Even when accounting for the weeklong lunar new year holiday — which shifts between January and February every year and usually depresses production and consumption — BYD’s combined sales for the first two months of the year fell 36 per cent, with declines across both the group’s battery-only and plug-in hybrid vehicles.

The figure may have been exacerbated by a longer holiday this year.

The hit to sales is a striking change from years of mostly uninterrupted growth. The group notched annual sales of 4.6mn vehicles last year, 10 times higher than its 427,000 units in 2020.

BYD is now under pressure from domestic rivals, including privately owned Geely and Stellantis partner Leapmotor, and has suffered from Beijing’s campaign against unfair supplier treatment and below-cost pricing.

Against that backdrop, the group is aggressively expanding its overseas distribution and production network, including factories in Uzbekistan, Thailand, Brazil, Hungary and Turkey. HSBC analysts have forecast overseas sales will jump a further 60 per cent in 2026 and 25 per cent in 2027 to reach 2mn cars next year.

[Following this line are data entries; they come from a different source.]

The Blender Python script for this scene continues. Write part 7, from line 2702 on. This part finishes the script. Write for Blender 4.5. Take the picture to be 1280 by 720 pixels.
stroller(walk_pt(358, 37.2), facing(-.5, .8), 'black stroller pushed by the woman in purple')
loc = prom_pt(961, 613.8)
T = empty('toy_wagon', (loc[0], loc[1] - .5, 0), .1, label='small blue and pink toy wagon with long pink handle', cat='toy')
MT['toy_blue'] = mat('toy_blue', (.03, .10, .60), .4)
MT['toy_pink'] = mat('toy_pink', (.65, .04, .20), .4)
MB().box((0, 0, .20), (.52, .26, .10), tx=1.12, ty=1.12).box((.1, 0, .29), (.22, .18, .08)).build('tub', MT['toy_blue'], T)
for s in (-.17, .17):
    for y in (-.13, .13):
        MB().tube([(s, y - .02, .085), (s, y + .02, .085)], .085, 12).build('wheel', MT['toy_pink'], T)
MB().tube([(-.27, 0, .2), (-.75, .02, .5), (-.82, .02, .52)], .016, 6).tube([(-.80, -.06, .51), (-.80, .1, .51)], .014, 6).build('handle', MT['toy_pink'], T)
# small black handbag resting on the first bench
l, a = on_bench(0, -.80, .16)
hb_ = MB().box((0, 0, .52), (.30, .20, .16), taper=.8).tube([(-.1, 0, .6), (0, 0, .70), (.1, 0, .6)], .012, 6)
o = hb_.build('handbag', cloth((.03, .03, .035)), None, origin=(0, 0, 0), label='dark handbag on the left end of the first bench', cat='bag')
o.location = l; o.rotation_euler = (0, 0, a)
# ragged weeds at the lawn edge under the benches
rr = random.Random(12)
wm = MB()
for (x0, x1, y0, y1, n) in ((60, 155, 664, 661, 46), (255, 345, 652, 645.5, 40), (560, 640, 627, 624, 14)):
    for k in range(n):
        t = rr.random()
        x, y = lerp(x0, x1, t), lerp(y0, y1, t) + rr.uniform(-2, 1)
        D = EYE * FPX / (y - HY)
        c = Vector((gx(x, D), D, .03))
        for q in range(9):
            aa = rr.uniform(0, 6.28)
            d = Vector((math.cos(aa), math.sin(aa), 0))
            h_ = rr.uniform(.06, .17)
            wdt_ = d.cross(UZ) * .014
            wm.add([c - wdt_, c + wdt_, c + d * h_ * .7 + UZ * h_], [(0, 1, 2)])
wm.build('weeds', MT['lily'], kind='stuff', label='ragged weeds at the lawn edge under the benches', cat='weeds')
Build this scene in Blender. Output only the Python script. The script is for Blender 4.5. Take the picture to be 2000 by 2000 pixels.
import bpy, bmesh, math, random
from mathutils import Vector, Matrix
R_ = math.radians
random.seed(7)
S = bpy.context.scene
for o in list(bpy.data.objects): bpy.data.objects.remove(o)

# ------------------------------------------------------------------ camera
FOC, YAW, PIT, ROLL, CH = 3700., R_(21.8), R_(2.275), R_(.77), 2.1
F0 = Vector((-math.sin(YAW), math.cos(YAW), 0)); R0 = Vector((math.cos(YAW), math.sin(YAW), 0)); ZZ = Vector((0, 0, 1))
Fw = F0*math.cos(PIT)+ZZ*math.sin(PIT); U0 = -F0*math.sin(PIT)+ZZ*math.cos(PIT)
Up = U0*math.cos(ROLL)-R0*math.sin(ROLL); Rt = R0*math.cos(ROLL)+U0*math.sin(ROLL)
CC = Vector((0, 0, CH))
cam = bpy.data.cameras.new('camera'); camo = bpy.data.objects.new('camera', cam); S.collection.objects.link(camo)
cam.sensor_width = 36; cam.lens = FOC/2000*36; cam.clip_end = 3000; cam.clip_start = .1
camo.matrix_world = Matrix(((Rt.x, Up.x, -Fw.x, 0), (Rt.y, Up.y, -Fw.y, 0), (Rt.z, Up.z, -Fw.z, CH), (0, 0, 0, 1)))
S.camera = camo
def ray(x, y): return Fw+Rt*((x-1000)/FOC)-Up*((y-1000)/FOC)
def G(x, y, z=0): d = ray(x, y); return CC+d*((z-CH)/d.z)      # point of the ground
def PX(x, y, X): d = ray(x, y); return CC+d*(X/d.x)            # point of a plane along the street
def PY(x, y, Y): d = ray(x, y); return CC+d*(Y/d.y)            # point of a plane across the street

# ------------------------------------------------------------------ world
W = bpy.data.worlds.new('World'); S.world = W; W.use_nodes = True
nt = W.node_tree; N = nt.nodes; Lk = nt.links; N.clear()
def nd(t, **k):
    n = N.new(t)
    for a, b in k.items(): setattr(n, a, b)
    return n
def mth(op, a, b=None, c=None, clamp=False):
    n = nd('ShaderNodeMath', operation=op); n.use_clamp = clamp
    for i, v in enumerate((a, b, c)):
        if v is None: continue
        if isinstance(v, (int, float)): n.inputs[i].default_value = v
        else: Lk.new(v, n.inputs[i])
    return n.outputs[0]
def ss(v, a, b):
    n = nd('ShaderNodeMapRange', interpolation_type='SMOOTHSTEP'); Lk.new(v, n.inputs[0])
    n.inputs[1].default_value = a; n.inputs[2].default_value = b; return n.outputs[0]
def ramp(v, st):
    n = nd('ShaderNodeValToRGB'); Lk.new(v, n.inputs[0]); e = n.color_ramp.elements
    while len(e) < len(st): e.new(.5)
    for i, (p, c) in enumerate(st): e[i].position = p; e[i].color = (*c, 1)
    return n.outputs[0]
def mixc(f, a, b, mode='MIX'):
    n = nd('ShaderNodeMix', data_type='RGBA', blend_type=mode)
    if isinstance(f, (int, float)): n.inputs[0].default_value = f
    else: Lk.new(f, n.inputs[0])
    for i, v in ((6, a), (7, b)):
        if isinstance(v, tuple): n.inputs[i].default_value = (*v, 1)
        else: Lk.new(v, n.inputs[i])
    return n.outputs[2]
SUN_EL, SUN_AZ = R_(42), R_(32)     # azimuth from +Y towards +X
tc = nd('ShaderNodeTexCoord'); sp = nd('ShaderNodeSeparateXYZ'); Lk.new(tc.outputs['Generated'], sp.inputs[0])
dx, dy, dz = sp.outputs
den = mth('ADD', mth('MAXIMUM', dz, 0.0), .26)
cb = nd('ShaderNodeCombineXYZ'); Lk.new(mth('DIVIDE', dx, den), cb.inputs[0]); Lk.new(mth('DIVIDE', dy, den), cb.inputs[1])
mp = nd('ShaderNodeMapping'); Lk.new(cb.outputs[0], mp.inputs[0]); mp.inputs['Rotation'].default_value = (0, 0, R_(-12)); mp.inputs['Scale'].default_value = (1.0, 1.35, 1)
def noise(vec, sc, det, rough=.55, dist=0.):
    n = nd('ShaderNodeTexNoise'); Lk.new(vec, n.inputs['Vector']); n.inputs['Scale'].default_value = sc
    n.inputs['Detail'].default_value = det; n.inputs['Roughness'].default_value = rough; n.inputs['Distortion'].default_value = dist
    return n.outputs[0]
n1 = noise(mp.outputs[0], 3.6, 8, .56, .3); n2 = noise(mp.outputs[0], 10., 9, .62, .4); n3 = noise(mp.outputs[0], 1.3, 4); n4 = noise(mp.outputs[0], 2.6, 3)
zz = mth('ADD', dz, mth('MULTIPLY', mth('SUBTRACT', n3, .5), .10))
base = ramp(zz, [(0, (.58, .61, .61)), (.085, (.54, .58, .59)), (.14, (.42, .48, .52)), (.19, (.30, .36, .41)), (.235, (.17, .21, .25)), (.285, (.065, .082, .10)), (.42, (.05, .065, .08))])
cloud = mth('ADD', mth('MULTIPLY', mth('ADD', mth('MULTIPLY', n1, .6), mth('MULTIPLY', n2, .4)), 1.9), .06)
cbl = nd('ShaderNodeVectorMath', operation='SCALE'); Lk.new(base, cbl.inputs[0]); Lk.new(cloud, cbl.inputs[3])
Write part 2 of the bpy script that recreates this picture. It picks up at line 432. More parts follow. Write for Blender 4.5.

BYD’s mainland-traded shares rose more than 8 per cent on Monday following US-Israeli strikes on Iran at the weekend as investors bet higher oil prices would boost demand for EVs. Prior to the rally, shares were down 8.6 per cent for 2026.

In the short term, BYD is expected to try to spark a domestic turnaround with the release of new models and battery technology this month.

As China’s carmakers contend with slowing EV growth and the collapse of domestic petrol car sales, analysts have forecast a rapid expansion of Chinese exports. This is expected to heap pressure on legacy manufacturing bases in parts of Europe, south-east Asia and Latin America.

American automotive executives are now on edge over the possibility that the US could soon have cut-throat competition with Chinese rivals after President Donald Trump said in January he would “love” if Chinese companies built cars in America.